I've come to meet Lady Hale, another of the Supreme Court justices and the first woman to be appointed to the role to find out a bit more about how the court works.

[Lady Hale] Well we’re an appeal court. That means that we don't hear the witnesses, we don't decide who's telling the truth, we don't decide what the facts are. The parties come to us with a set of facts and they ask us what the law is. We only choose to have the cases which involve general points of law, which are important to a large number of the population. For example, we were hearing a case which is all about what responsibilities the Ministry of Defence owes to the soldiers fighting in Iraq, for the equipment that they sent them out to fight with. What could be more important than that?

[Stacey] And why are these points of law so, so important?

[Lady Hale] Well once we have decided what the law is, then everybody else has to follow it. So, the case about the army it comes up to us, we decide what the responsibilities of the government, if any, are. It then goes back to the trial judge, who will apply what we have said, when he comes to decide the case. But not only that case, every other case, that raises the same point, the judges in the courts below us, have to do what we have said the law is. It's called, The Doctrine of Precedent.

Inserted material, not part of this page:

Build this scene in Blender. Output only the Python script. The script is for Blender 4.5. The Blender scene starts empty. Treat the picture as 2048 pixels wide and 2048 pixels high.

[Stacey] I wonder if how the Supreme Court works affects the lay out of the court rooms which looks very different from what you might expect them to.

[Lady Hale] You’ll see there isn't a witness box, there isn't a jury box, there isn't even a press box because anybody can come in and sit at the back and listen to what we're doing, we are all round a table, so the justices are in a curve on one side and the barristers and the other lawyers and the parties they represent in a curve on the other side. And we try and make it feel like a general discussion of these very important issues.